Dibner Institute Graduate Fellows

Brendan Foley, a graduate of the University of New Hampshire, received an M.A. from Tufts University in 1995 and an M.S. in Maritime Archaeology from the University of Southhampton, U.K. His dissertation for MIT's Program in Science, Technology and Society studies the increasingly professional role of the mechanical engineers who studied at the United States Naval Academy, from the end of the Civil War until 1890.
Jeremiah James received the B.A. from St. John's College, Annapolis, Maryland and will receive the Ph.D. from the History of Science Department, Harvard University. He is the author of the forthcoming article, "Disunifying Science: The Fragmentation of the Pauling Program," Chemical Heritage Foundation Magazine. His dissertation will examine the development of new research programs and their identities as scientific disciplines, built upon work done by Linus Pauling in the 1930s.
Montgomery Link received the M.T.S. from the Boston University School of Theology and the B.A. from the University of Pennsylvania. He is the author, with Grossi, Makkai, and Parsons, of the article "A Bibliography of Hao Wang," Philosophia Mathematica (1998). Enrolled in the doctoral program, Center for Philosophy and History of Science, Boston University, he is writing his thesis on "The Mathematical History of the Canonization of First Order Logic as the Formal Language of Set Theory."
David Lucsko is a graduate of the Georgia Institute of Technology and is enrolled in MIT's Program in Science, Technology, and Society. His dissertation is a study of the wants and needs of those who choose to modify their automobiles for enhanced performance, the so-called "high-performance aftermarket" or "hot rod industry." It is titled "Performance Tuning: The Evolution of a Modern Craft."
Eden Miller graduated from Princeton University, where she majored in Electrical Engineering, concentrating on signal and image processing. She is the author of the book review titled "Decrypting Mathematics" about In Code, forthcoming in Technology and Society. Her dissertation builds upon her MIT award-winning paper titled "Designing Freedom, Regulating a Nation: Socialist Cybernetics in Allende's Chile."

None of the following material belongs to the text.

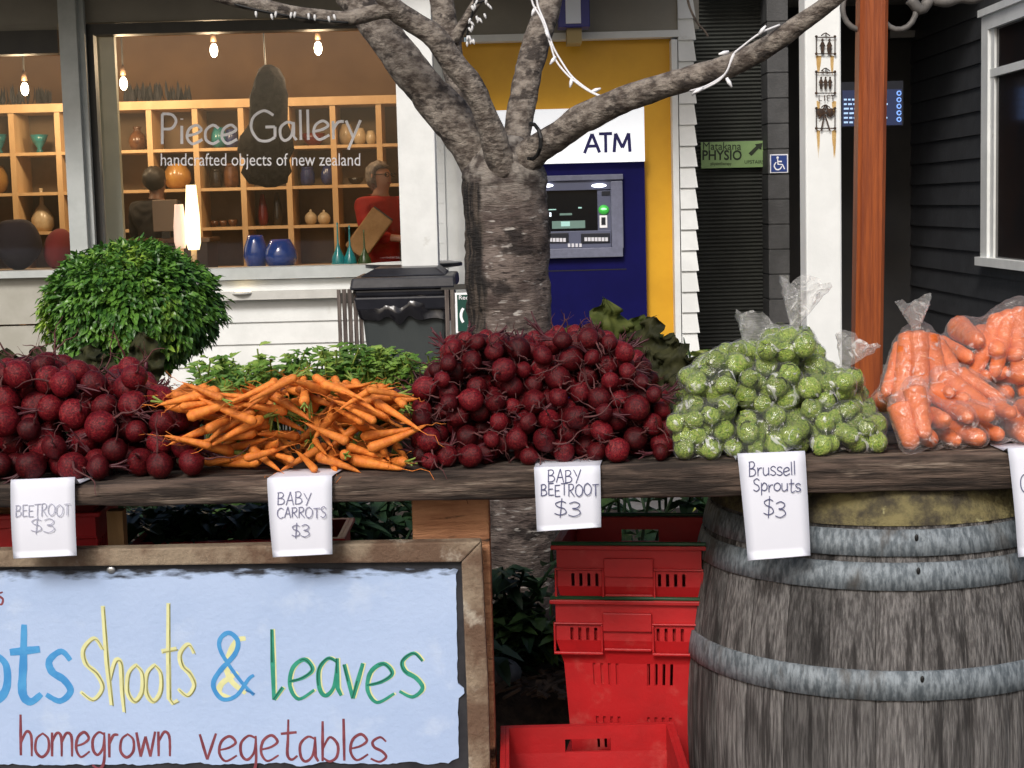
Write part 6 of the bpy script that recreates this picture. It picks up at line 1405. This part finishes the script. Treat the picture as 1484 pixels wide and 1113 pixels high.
# carrot tops
LF_CT = leafmat('carrot top leaf', (.07, .17, .022), (.16, .29, .04), (.24, .36, .07), rough=.5, scale=10)
rg = random.Random(9); cl = MB(); cs_ = MB(); cl2 = MB()
for k in range(260):
    px = rg.uniform(285, 622) if k % 3 else rg.uniform(470, 606); Y = TF + rg.uniform(.36, .60); b = at(px, 590, Y); b.z = tz(b.x) + .01
    top_ = 505 + 20 * noise.noise(Vector((px * .02, 0, 0))) + (12 if px < 380 else 0) + rg.uniform(0, 45)
    if px > 600: top_ = max(top_, 560)
    tip = at(px + rg.uniform(-22, 22), top_, Y + rg.uniform(-.05, .02)); q = [Vector(v) for v in spline([tuple(b), tuple((b + tip) / 2 + Vector((rg.uniform(-.02, .02), .01, .01))), tuple(tip)], 5)]
    cs_.tube(q, .0016, 4)
    for j in range(16):
        f = .3 + .7 * j / 15; p = q[min(len(q) - 1, int(f * (len(q) - 1)))] + Vector((rg.uniform(-.006, .006), rg.uniform(-.006, .006), rg.uniform(-.006, .006))); a = rg.uniform(0, 6.28)
        d = Vector((math.cos(a), math.sin(a) - .3, rg.uniform(-.2, .9)))
        for s_ in (-.5, 0, .5): (cl if (k % 4) else cl2).leaf(p, d + Vector((s_ * math.sin(a), -s_ * math.cos(a), rg.uniform(-.1, .2))), (rg.uniform(-.3, .3), -.5, 1), rg.uniform(.014, .026), rg.uniform(.006, .011), bend=.3)
ct_ = thing('carrot_greens', 'feathery bright green carrot tops in a long bank behind the baby carrots', 'greens', (at(440, 600, TF + .48).x, TF + .48, tz(-.2)))
cl.build('leaflets', LF_CT, ct_, kind='stuff'); cl2.build('leaflets', leafmat('yellow green carrot leaf', (.20, .32, .045), (.30, .42, .08), rough=.5), ct_, kind='stuff'); cs_.build('stems', CSTUB, ct_, kind='stuff')
# a few sprigs of green among the carrots
for k, (px, py) in enumerate(((448, 575), (452, 640), (575, 640), (400, 600), (345, 640))):
    b = at(px, py, TF + .12 + .05 * (k % 3)); m_ = MB(); rq = random.Random(k)
    for j in range(9): a = rq.uniform(0, 6.28); m_.tube([b, b + Vector((math.cos(a) * .008, -.012, math.sin(a) * .014)), b + Vector((math.cos(a) * .012, -.014, math.sin(a) * .03 - .008))], [.0022, .0018, .001], 5)
    m_.build('carrot_stalk', CSTUB, smooth=True, label='tuft of cut green stalks among the baby carrots, ' + ('under the crest', 'just above the price card', 'at the right front', 'left of the crest', 'at the left front')[k], cat='stalks', group='green stalk tufts')

# ---- bags
FILM = filmmat('clear polythene', haze=.015, crease=.42, lo=.60, hi=.66); NECK = filmmat('gathered polythene', haze=.2, crease=.5); FILM2 = filmmat('pinkish polythene', tint=(.95, .84, .80, 1), haze=.06, crease=.35, lo=.6, hi=.68)
SPROUT = mat('sprout leaf', (.16, .40, .022), (.58, .75, .13), rough=.42, scale=3.2, detail=9, stretch=(1.3, 1.3, .7), rnd=.3, c3=(.72, .72, .26), sc3=2.6, lo3=.56, hi3=.68, bump=2.0, bscale=5, lo=.30, hi=.56)
def sprout_mesh(seed):
    r2 = random.Random(seed); m = MB(); m.ell((0, 0, 0), (.93, .93, .98), 20, 14)
    for k in range(6):      # wrapped outer leaves
        a0 = k * 1.05 + r2.uniform(-.2, .2); n0 = len(m.v); A, B = 6, 7; lift = r2.uniform(.06, .26)
        for i in range(A + 1):
            ph = -1.35 + 2.5 * i / A
            for j in range(B + 1):
                w_ = (j / B - .5) * 1.5 * math.cos((i / A - .45) * 1.9); rr_ = 1 + lift * (i / A) ** 2 + .05 * abs(j / B - .5) * 2 + .035 * math.sin(j * 2.1 + i) + .03 * math.cos((j / B - .5) * 18)
                m.v.append(Vector((math.cos(ph) * math.cos(a0 + w_), math.cos(ph) * math.sin(a0 + w_), math.sin(ph))) * rr_)
        for i in range(A):
            for j in range(B): a = n0 + i * (B + 1) + j; m.f.append((a, a + 1, a + B + 2, a + B + 1))
    m.lathe([(.0, -1.12), (.25, -1.1), (.27, -.85)], seg=10, caps=False)
    return mesh_data(m, 'brussels_sprout', SPROUT)
SPM = [sprout_mesh(s_) for s_ in range(4)]
def film_hull(name, balls, m, parent, infl=.004, neck=None, sag=.008, spikes=()):
    """polythene drawn round the contents: hull of the contents, relaxed inwards between them, creased"""
    bm = bmesh.new()
    for p, r in balls:
        for k in range(26):
            u = 1 - 2 * (k + .5) / 26; a = k * 2.39996; s_ = math.sqrt(1 - u * u); bm.verts.new(p + Vector((s_ * math.cos(a), s_ * math.sin(a), u)) * (r + infl))
    for p in spikes: bm.verts.new(p)
    res = bmesh.ops.convex_hull(bm, input=bm.verts); bmesh.ops.delete(bm, geom=[g for g in set(res['geom_interior'] + res['geom_unused']) if isinstance(g, bmesh.types.BMVert)], context='VERTS')
    me = bpy.data.meshes.new(name); bm.to_mesh(me); bm.free(); o = bpy.data.objects.new(name, me); COL.objects.link(o)
    rm = o.modifiers.new('r', 'REMESH'); rm.mode = 'VOXEL'; rm.voxel_size = .0055; sm_ = o.modifiers.new('s', 'SMOOTH'); sm_.factor = .5; sm_.iterations = 3
    apply_mods(o); me = o.data
    nr_ = [v.normal.copy() for v in me.vertices]
    for v, nn in zip(me.vertices, nr_):
        d = min((v.co - p).length - r for p, r in balls) - .0015; v.co -= nn * max(-.004, min(d * .75, sag * 1.6)); v.co += nn * (.0022 * noise.noise(v.co * 60) + .0014 * (1 - abs(noise.noise(v.co * 34 + Vector((3, 1, 7))))))
        zf = tz(v.co.x) + .0012
        if v.co.z < zf: v.co.z = zf
    o0 = wloc(parent)
    for v in me.vertices: v.co -= o0
    for p in me.polygons: p.use_smooth = True
    me.materials.clear(); me.materials.append(m); o.parent = parent; return o
def flare(name, base, tipc, r0, r1, m, parent, seed, n=26):
    """gathered neck opening into a crumpled fan of film"""
    rq = random.Random(seed); base, tipc = Vector(base), Vector(tipc); ax = (tipc - base); L = ax.length; ax.normalize(); sx = ax.cross(Vector((0, 1, 0))).normalized(); sy = ax.cross(sx); b = MB(); A = 12
    for i in range(A + 1):
        f = i / A; r = r0 + (r1 - r0) * max(0, (f - .12) / .88) ** .8 if f > .12 else r0 * (1.25 - f * 2)
        for k in range(n):
            a = 2 * math.pi * k / n; rr_ = r * (1 + (.22 * math.sin(a * 5 + seed) + .15 * math.sin(a * 9 + seed * 2) + .1 * rq.uniform(-1, 1)) * f)
            b.v.append(base + ax * L * f * (1 + .13 * math.sin(a * 3 + seed) * f + .06 * rq.uniform(-1, 1) * f) + sx * math.cos(a) * rr_ + sy * math.sin(a) * rr_ * .45)
    for i in range(A):
        for k in range(n): a, c_ = i * n + k, i * n + (k + 1) % n; b.f.append((a, c_, c_ + n, a + n))
    return b.build(name, m, parent, smooth=True)
rg = random.Random(123)
SB_ = [(1004, 615, TF + .085, 'left front bag', 'sprout bag at the left front beside the beetroot', None), (1112, 630, TF + .07, 'front bag above the price card', 'sprout bag at the front just above its price card', None), (1228, 622, TF + .08, 'right front bag', 'sprout bag at the right front beside the orange post', None),
       (1035, 556, TF + .19, 'second layer left bag', 'sprout bag on the second layer at the left', None), (1118, 566, TF + .17, 'middle bag', 'sprout bag in the middle of the pile', None), (1205, 560, TF + .18, 'right bag with the fan knot', 'sprout bag on the second layer at the right with a fan shaped knot', ((1222, 530), (1242, 492), 30)),
       (1058, 518, TF + .27, 'back left bag', 'sprout bag at the back left with a crumpled grey top', ((1082, 505), (1100, 462), 30)), (1143, 508, TF + .25, 'topmost bag', 'topmost sprout bag with its knotted end flaring up', ((1150, 474), (1166, 410), 32))]
TOP3 = [(948, 655), (965, 610), (985, 580), (992, 530), (1030, 505), (1060, 492), (1100, 488), (1120, 470), (1168, 470), (1190, 505), (1205, 530), (1240, 530), (1256, 570), (1262, 590), (1290, 610), (1292, 650)]
got = settle(330, lambda: rg.uniform(.0150, .0202), 966, 1276, TF + .035, TF + .30, TOP3, rg, lean=.42, tries=7000)
print('sprouts', len(got))
bags = [[] for _ in SB_]
for p, r in got:
    pq = proj(p); d = [((pq[0] - b[0]) / 1.25) ** 2 + ((pq[1] - b[1]) * 1.3) ** 2 + ((p.y - b[2]) * 420) ** 2 for b in SB_]; bags[d.index(min(d))].append((p, r))
for b_ in bags:
    if b_:
        c_ = sum((p for p, r in b_), Vector()) / len(b_); b_[:] = [(c_ + (p - c_) * .915, r * .95) for p, r in b_]
for bi, (cx, cy, Y, where, lb, kn) in enumerate(SB_):
    mine = bags[bi]
    if len(mine) < 4: print('thin bag', bi, len(mine)); continue
    c0 = sum((p for p, r in mine), Vector()) / len(mine)
    bz_ = thing('sprout_bag', lb, 'bag', Vector((c0.x, c0.y, min(p.z - r for p, r in mine))), group='clear bags of brussels sprouts')
    film_hull('film', mine, FILM, bz_, infl=.0045, sag=.007, spikes=[at(kn[0][0], kn[0][1], Y)] if kn else [])
    if kn: flare('knotted_end', at(kn[0][0], kn[0][1] + 3, Y), at(kn[1][0], kn[1][1], Y - .02), .008, kn[2] / F * Y, NECK, bz_, bi)
    fr = min(range(len(mine)), key=lambda i: mine[i][0].y); hi_ = max(range(len(mine)), key=lambda i: mine[i][0].z)
    for i, (p, r) in enumerate(mine):
        o = obj_of('brussels_sprout', SPM[rg.randrange(4)]); o.matrix_world = Matrix.Translation(p) @ Matrix.Rotation(rg.uniform(0, 6.28), 4, (rg.uniform(-1, 1), rg.uniform(-1, 1), .3)) @ Matrix.Scale(r * .97, 4)
        finish(o, f'green brussels sprout nearest the viewer in the {where}' if i == fr else (f'green brussels sprout highest in the {where}' if i == hi_ else f'green brussels sprout among those filling the {where}'), 'brussels sprout', f'brussels sprouts in the {where}')
# bagged carrots
BCAR = mat('big carrot skin', (.74, .17, .03), (.60, .115, .016), rough=.45, scale=4, stretch=(1, 1, 2), bump=.35, bscale=10, bstretch=(1, 1, 4.5), rnd=.12, c3=(.82, .32, .12), sc3=4, lo3=.6, hi3=.78)
BC = [carrot_mesh(60 + s_, BCAR, thin=.9 + .07 * s_, curve=.05, blunt=True) for s_ in range(5)]
def big_carrot(P, d, L, th, lb, grp):
    d = Vector(d).normalized(); o = obj_of('large_carrot', BC[rg.randrange(5)]); k = th / L / .14
    o.matrix_world = Matrix.Translation(P) @ axis_mat(d, rg.uniform(0, 6.28)) @ Matrix.Diagonal((L * k, L * k, L, 1)); finish(o, lb, 'carrot', grp)
KB = [(1345, 620, 'front left carrot bag with two carrots standing at its left end', 4, None), (1432, 625, 'front right carrot bag behind the cut price card', 4, None),
      (1328, 520, 'back left carrot bag with a white knotted top', 3, ((1328, 474), (1325, 438), 24)), (1400, 575, 'slack carrot bag slumped in the middle of the carrot pile', 3, None), (1460, 505, 'large carrot bag at the right edge, highest of the pile', 4, ((1520, 452), (1560, 430), 20))]
def carr_balls(P, d, L, th): return [(P + Vector(d) * L * f, th * 1.08 * (1 - .25 * f) * (.8 if f in (.0, .96) else 1)) for f in (.0, .1, .2, .36, .52, .68, .84, .96)]
defs = {0: [((1304, 585), (1318, 638), 0, .02), ((1324, 560), (1338, 622), -.005, .02)], 1: [], 2: [((1322, 482), (1304, 566), .16, .019), ((1331, 480), (1334, 572), .13, .021), ((1340, 484), (1366, 566), .15, .019), ((1352, 496), (1394, 556), .17, .018), ((1310, 496), (1288, 560), .19, .017)], 3: [((1362, 545), (1432, 590), .12, .019), ((1385, 540), (1445, 575), .15, .018), ((1350, 560), (1412, 612), .10, .018)], 4: [((1478, 446), (1476, 536), .12, .022), ((1452, 456), (1412, 540), .15, .02), ((1464, 450), (1446, 530), .13, .02), ((1500, 450), (1506, 540), .12, .021)]}
hex_ = {0: [(1352, 640), (1390, 640), (1424, 636), (1372, 610), (1406, 606), (1340, 612)], 1: [(1452, 630), (1486, 632), (1512, 630), (1470, 600), (1500, 598), (1438, 604)], 2: [(1346, 580), (1318, 584), (1370, 590)], 3: [(1402, 580), (1424, 600), (1450, 596), (1380, 570)], 4: [(1408, 520), (1430, 548), (1460, 540), (1448, 510), (1490, 545), (1480, 515), (1420, 495), (1462, 572), (1492, 574)]}
depth = {0: TF + .05, 1: TF + .055, 2: TF + .17, 3: TF + .13, 4: TF + .20}
for bi, (cx, cy, lb, _, kn) in enumerate(KB):
    Y0 = depth[bi]; mine = []; balls = []
    for (a, b, dy, th) in defs[bi]:
        P, Q = at(a[0], a[1], Y0 + dy * .3 + .02), at(b[0], b[1], Y0 + dy * .3 - .015); mine.append((P, (Q - P).normalized(), (Q - P).length * 1.25, th))
    for (x, y) in hex_[bi]:
        tip = at(x, y, Y0 + rg.uniform(-.01, .015)); th = rg.uniform(.0175, .0215); d = Vector((rg.uniform(-.22, .22), -1, rg.uniform(-.16, .1))).normalized(); L = rg.uniform(.13, .16)
        tip.z = max(tip.z, tz(tip.x) + th * .8); P = tip - d * L; P.z = max(P.z, tz(P.x) + th + .002); mine.append((P, (tip - P).normalized(), L, th))
    for m4 in mine: balls += carr_balls(*m4)
    t = thing('carrot_bag', lb, 'bag', Vector((at(cx, cy, Y0).x, Y0 + .06, tz(0))), group='clear bags of large carrots')
    film_hull('film', balls, FILM2, t, infl=.0035, sag=.010, spikes=[at(kn[0][0], kn[0][1], Y0 + .04)] if kn else [])
    if kn: flare('knotted_end', at(kn[0][0], kn[0][1] + 3, Y0 + .04), at(kn[1][0], kn[1][1], Y0 + .02), .008, kn[2] / F * Y0, NECK, t, 20 + bi)
    where = ('front left bag', 'front right bag', 'back left bag with the white knot', 'slack middle bag', 'large bag at the right edge')[bi]
    nn = sorted(range(len(mine)), key=lambda i: proj(mine[i][0])[0])
    for i, (P, d, L, th) in enumerate(mine):
        big_carrot(P, d, L, th, f'large orange carrot in the {where}, {ords[nn.index(i)]} from the left', f'large carrots in the {where}')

Chen Pang Yeang received the B.S. from National Taiwan University and the Sc.D. in Electrical Engineering from MIT, and is now enrolled in MIT's Program in Science, Technology, and Society. He is the author, with W. He, of the paper, "How the Magnetic Core Memory became a Core Memory in the Digital Computer," submitted to Technology and Culture. The title of his thesis is "Transmission, Reception, and Interference: Radio Technology and Science, 1900-1940."